> _Problem_
The records that follow must be reproduced in full, exactly as written.

> _Raw data_
------------------------------------------------------------------------

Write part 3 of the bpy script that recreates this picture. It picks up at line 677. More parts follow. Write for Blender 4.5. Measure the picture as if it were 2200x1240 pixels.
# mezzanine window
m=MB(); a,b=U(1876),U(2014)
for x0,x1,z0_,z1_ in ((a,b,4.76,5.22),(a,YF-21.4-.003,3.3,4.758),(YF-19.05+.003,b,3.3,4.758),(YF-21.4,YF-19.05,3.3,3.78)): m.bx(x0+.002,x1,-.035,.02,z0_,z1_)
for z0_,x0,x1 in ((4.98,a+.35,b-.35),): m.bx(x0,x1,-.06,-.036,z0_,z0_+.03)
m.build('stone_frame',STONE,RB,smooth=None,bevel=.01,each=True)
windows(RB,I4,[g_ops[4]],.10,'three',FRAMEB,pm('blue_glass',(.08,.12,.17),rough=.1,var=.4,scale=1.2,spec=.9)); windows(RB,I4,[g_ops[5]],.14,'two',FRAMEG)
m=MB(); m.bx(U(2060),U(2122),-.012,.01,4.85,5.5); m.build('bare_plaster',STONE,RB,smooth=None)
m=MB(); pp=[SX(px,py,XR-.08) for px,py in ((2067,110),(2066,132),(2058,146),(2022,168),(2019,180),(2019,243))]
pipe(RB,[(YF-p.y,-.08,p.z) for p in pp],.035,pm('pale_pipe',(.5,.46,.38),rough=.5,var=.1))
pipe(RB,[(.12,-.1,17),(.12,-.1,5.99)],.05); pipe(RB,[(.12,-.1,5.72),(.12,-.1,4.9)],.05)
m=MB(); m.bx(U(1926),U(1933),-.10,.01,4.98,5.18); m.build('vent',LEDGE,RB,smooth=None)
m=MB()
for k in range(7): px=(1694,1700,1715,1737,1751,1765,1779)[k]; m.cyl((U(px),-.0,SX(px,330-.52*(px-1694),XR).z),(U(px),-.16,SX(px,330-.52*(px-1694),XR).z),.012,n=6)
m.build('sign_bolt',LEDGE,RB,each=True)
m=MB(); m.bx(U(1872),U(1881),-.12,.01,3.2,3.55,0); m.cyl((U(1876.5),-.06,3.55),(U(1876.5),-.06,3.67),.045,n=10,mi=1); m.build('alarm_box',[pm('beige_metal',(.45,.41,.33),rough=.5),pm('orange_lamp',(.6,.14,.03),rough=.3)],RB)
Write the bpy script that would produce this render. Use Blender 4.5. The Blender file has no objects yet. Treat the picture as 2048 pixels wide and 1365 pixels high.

------------------------------------------------------------------------

> _Answer to the task_
Write part 3 of the bpy script that recreates this picture. It picks up at line 677. More parts follow. Write for Blender 4.5. Measure the picture as if it were 2200x1240 pixels.
# mezzanine window
m=MB(); a,b=U(1876),U(2014)
for x0,x1,z0_,z1_ in ((a,b,4.76,5.22),(a,YF-21.4-.003,3.3,4.758),(YF-19.05+.003,b,3.3,4.758),(YF-21.4,YF-19.05,3.3,3.78)): m.bx(x0+.002,x1,-.035,.02,z0_,z1_)
for z0_,x0,x1 in ((4.98,a+.35,b-.35),): m.bx(x0,x1,-.06,-.036,z0_,z0_+.03)
m.build('stone_frame',STONE,RB,smooth=None,bevel=.01,each=True)
windows(RB,I4,[g_ops[4]],.10,'three',FRAMEB,pm('blue_glass',(.08,.12,.17),rough=.1,var=.4,scale=1.2,spec=.9)); windows(RB,I4,[g_ops[5]],.14,'two',FRAMEG)
m=MB(); m.bx(U(2060),U(2122),-.012,.01,4.85,5.5); m.build('bare_plaster',STONE,RB,smooth=None)
m=MB(); pp=[SX(px,py,XR-.08) for px,py in ((2067,110),(2066,132),(2058,146),(2022,168),(2019,180),(2019,243))]
pipe(RB,[(YF-p.y,-.08,p.z) for p in pp],.035,pm('pale_pipe',(.5,.46,.38),rough=.5,var=.1))
pipe(RB,[(.12,-.1,17),(.12,-.1,5.99)],.05); pipe(RB,[(.12,-.1,5.72),(.12,-.1,4.9)],.05)
m=MB(); m.bx(U(1926),U(1933),-.10,.01,4.98,5.18); m.build('vent',LEDGE,RB,smooth=None)
m=MB()
for k in range(7): px=(1694,1700,1715,1737,1751,1765,1779)[k]; m.cyl((U(px),-.0,SX(px,330-.52*(px-1694),XR).z),(U(px),-.16,SX(px,330-.52*(px-1694),XR).z),.012,n=6)
m.build('sign_bolt',LEDGE,RB,each=True)
m=MB(); m.bx(U(1872),U(1881),-.12,.01,3.2,3.55,0); m.cyl((U(1876.5),-.06,3.55),(U(1876.5),-.06,3.67),.045,n=10,mi=1); m.build('alarm_box',[pm('beige_metal',(.45,.41,.33),rough=.5),pm('orange_lamp',(.6,.14,.03),rough=.3)],RB)
Write the bpy script that would produce this render. Use Blender 4.5. The Blender file has no objects yet. Treat the picture as 2048 pixels wide and 1365 pixels high.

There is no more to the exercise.